Alain Elkann’s “Piazza Carignano” is a fictional account of one of these men. The novel begins in the present when the narrator, Alberto Claudio, returns home to Turin at his mother’s death. He and his French girlfriend, Thusis, discover the secret diaries of his great uncle, Tullio Treves, a notorious Jewish Fascist, killed with his wife and children by the Nazis at the end of the war. The diaries tell of an adulterous and vaguely sado-masochistic affair Tullio had with a French Fascist woman, Celeste. Thusis and Alberto Claudio play erotic games in which they pretend to be the Fascist uncle and his partner. The novel moves back and forth between the diaries of the uncle and the story of the narrator and Thusis, and the two begin to parallel one another closely. In fact, as the young couple unravel the uncle’s entire story, they discover that Thusis is Celeste’s great-niece.

Elkann’s description of fascism is evocative, and his attempt to fathom the phenomenon of Jewish fascism is important.
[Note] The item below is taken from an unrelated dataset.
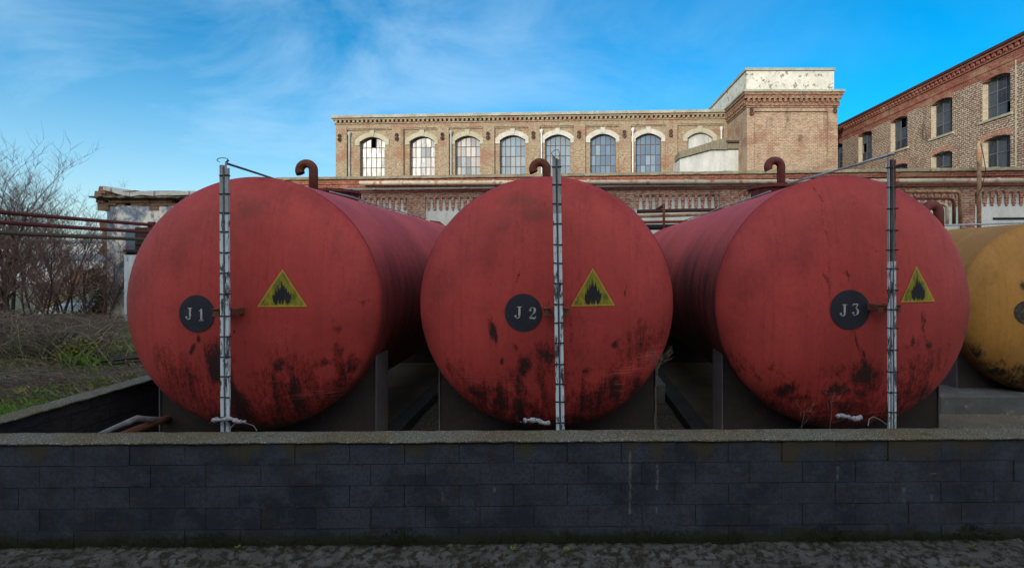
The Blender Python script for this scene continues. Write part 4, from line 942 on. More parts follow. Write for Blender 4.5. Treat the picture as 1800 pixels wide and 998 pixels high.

But the heavy emphasis on Tullio’s sexual life oversimplifies the subject. He sees Tullio’s fascism as the product of latent homosexuality, a rigid discipline which contains his forbidden desire. As his racism collapses, Tullio’s homosexuality emerges. In his effort to understand Tullio, Elkann often romanticizes him. Tullio’s refusal to renounce fascism is seen as a willingness to swim against the tide of history in search of a life of pure passion. Tullio’s fascism--whether viewed as sexual perversion or grand passion--is interpreted in purely personal terms and emptied of its political significance.